Buyer checklist: protect your deposit
Before you sign
- Confirm the named escrow holder in the contract, such as a title company, attorney, or broker trust account.
- Review contingency deadlines, notice requirements, and dispute resolution clauses with your agent and, if needed, an attorney.
- Choose a deposit amount that matches the market and your risk tolerance.
Delivering the deposit
- Follow the contract’s method and deadline exactly, and get a written receipt.
- For wires, verify instructions by calling a known number for the escrow or title company to avoid wire-fraud scams.
During contingencies
- Track every deadline with calendar reminders. Inspection, appraisal, financing, and HOA review dates matter.
- If you plan to terminate, send written notice on time and keep copies.
- If you consider waiving protections, discuss the risks with your agent, lender, and inspector first.
If a dispute arises
- Try to negotiate a mutual release of earnest money.
- Follow the contract’s dispute-resolution steps, which may include mediation, arbitration, or court.
Documentation
- Keep copies of all receipts, emails, inspection reports, and lender communications in one folder.
Georgia contract notes
In Georgia, the purchase contract governs all earnest-money terms, including deadlines, escrow holder, and remedies. Brokers who hold escrow must follow state rules for trust funds, and many transactions use title companies for escrow. Standard forms often include dispute procedures. If the parties cannot agree, the escrow holder may interplead the funds into court, which can be time consuming and costly.
Georgia law allows parties to negotiate non-refundable deposits or liquidated-damages clauses if they are clearly stated in the contract. Read every clause carefully and ask questions before you sign.
Buying in Brookhaven should feel confident, not confusing. With the right plan, you can use earnest money to strengthen your offer while protecting your interests. If you want help choosing the right deposit amount, setting smart timelines, and coordinating financing, insurance, and closing under one roof, our team is here for you in English or Vietnamese.
Ready to move forward with a plan that fits your goals?
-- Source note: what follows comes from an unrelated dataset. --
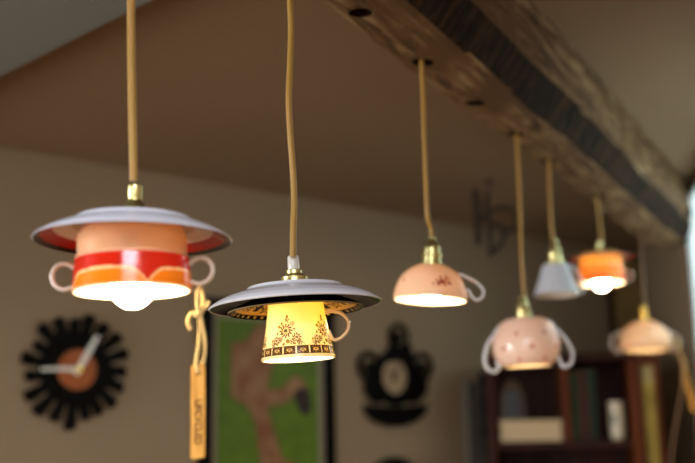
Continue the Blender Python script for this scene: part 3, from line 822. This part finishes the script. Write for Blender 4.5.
# green picture
ul = wall_uz(197, 400)[0]; ur = wall_uz(329, 400)[0]; zt = wall_uz(262, 303)[1]; wP = ur-ul; hP = wP*1.42; zb_ = zt-hP
pp = W0 + WD*(ul+wP/2); rt = thing('framed_picture', 'large framed picture of a bending bare figure on a green ground, behind the wooden tag', 'picture', (pp.x, pp.y, zb_), WANG)
fwid = wP*.065; bm = bmesh.new()
for a in ((-wP/2, -wP/2+fwid, 0, hP), (wP/2-fwid, wP/2, 0, hP), (-wP/2+fwid, wP/2-fwid, 0, fwid), (-wP/2+fwid, wP/2-fwid, hP-fwid, hP)):
    box(bm, a[0], a[1], -.028, -.001, a[2], a[3], bev=.002)
obj('frame', bm, M['frame_black'], rt, False)
obj('mount', B(-wP/2+fwid*.9, wP/2-fwid*.9, -.012, -.002, fwid*.9, hP-fwid*.9), M['mat'], rt, False)
mt = fwid*1.0+.022; gw, gh = wP-2*mt, hP-2*mt
def capd(x, y, a, b, r0, r1):
    ax, ay = a; bx, by = b; t = max(0, min(1, ((x-ax)*(bx-ax)+(y-ay)*(by-ay))/((bx-ax)**2+(by-ay)**2 or 1)))
    return math.hypot(x-ax-t*(bx-ax), y-ay-t*(by-ay)) - (r0+(r1-r0)*t)
caps = [((262, 338), (250, 366), 15, 19), ((250, 360), (252, 396), 20, 12), ((236, 350), (233, 392), 8, 5), ((233, 394), (254, 406), 5.5, 5), ((250, 396), (264, 430), 11, 7), ((264, 430), (276, 462), 7, 5),
        ((256, 398), (262, 462), 8, 5), ((256, 400), (280, 396), 9, 8), ((280, 396), (294, 384), 7, 8), ((294, 384), (299, 392), 9, 9), ((262, 458), (290, 466), 5, 4)]
SK = [srgb(168, 128, 88), srgb(136, 84, 52), srgb(112, 72, 44)]
bm = bmesh.new(); lay = bm.verts.layers.float_color.new('Col'); NX, NY = 120, 170; G = []
cpt = (262, 400); cu = wall_uz(*cpt)
s_w = (wall_uz(282, 400)[0]-wall_uz(242, 400)[0])/40; s_h = abs(wall_uz(262, 380)[1]-wall_uz(262, 420)[1])/40
for j in range(NY+1):
    row = []
    for i in range(NX+1):
        x = -gw/2+gw*i/NX; z = mt+gh*j/NY
        v = bm.verts.new((x, -.0135, z))
        px = cpt[0] + (x + (ul+wP/2) - cu[0])/s_w; py = cpt[1] - (z+zb_-cu[1])/s_h
        q = min(capd(px, py, *c_) for c_ in caps); hair = capd(px, py, (300, 396), (303, 408), 9, 7)
        nz_ = noise.noise(Vector((px*.08, py*.08, 0)))
        g = srgb(92+10*nz_, 122+14*nz_, 10)
        if q < 0:
            tt = min(1, max(0, .5+.9*noise.noise(Vector((px*.06+3, py*.05, 2)))))
            a_, b_ = (SK[0], SK[1]); g = tuple(a_[k]*(1-tt)+b_[k]*tt for k in range(4))
            if q > -1.3: g = SK[2]
        if hair < 0: g = srgb(44, 24, 18)
        v[lay] = g; row.append(v)
    G.append(row)
for j in range(NY):
    for i in range(NX): bm.faces.new((G[j][i], G[j][i+1], G[j+1][i+1], G[j+1][i]))
r = bmesh.ops.extrude_face_region(bm, geom=list(bm.faces)); bmesh.ops.translate(bm, verts=[g for g in r['geom'] if isinstance(g, bmesh.types.BMVert)], vec=(0, .0012, 0))
art = obj('artwork', bm, M['attr'], rt, False); art['label'] = 'bending bare figure with dark hair on a flat green ground'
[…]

Connect with La'Tep Real Estate Group for a clear, local strategy.
FAQs
What is earnest money in a Georgia home purchase?
- It is a good-faith deposit you pay at contract acceptance that applies to your purchase at closing and signals offer strength to the seller.
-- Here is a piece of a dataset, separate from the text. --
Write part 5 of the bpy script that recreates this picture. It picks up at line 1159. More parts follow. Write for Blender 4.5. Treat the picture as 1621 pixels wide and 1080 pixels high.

How much earnest money is typical in Brookhaven?
- Many buyers offer about 1% to 3% of the price, and in competitive segments some increase to 3% to 5% or use a larger flat amount to stand out.
Who holds earnest money in Georgia deals?
- The contract names the holder, often a title company, settlement attorney, or a licensed broker’s trust account.
When is earnest money refundable in Georgia?
- It is generally refundable if you terminate properly under a surviving contingency, within the contract’s deadlines and notice rules.
How fast do I need to deposit earnest money?
- Many contracts require delivery within a short window, commonly 48 to 72 hours after ratification, but your contract controls the exact deadline.
What makes earnest money “go hard” or non-refundable?
- Waived contingencies, missed deadlines, explicit non-refundable clauses, or a buyer default at closing can put the deposit at risk.
Can I earn interest on my earnest money?
- It depends on the escrow holder’s practices and your contract. Some accounts are non-interest-bearing, and terms vary.
What happens if there’s a dispute over my deposit?
- Contracts often call for mediation or arbitration, and if parties cannot agree, the escrow holder may interplead funds into court for a decision.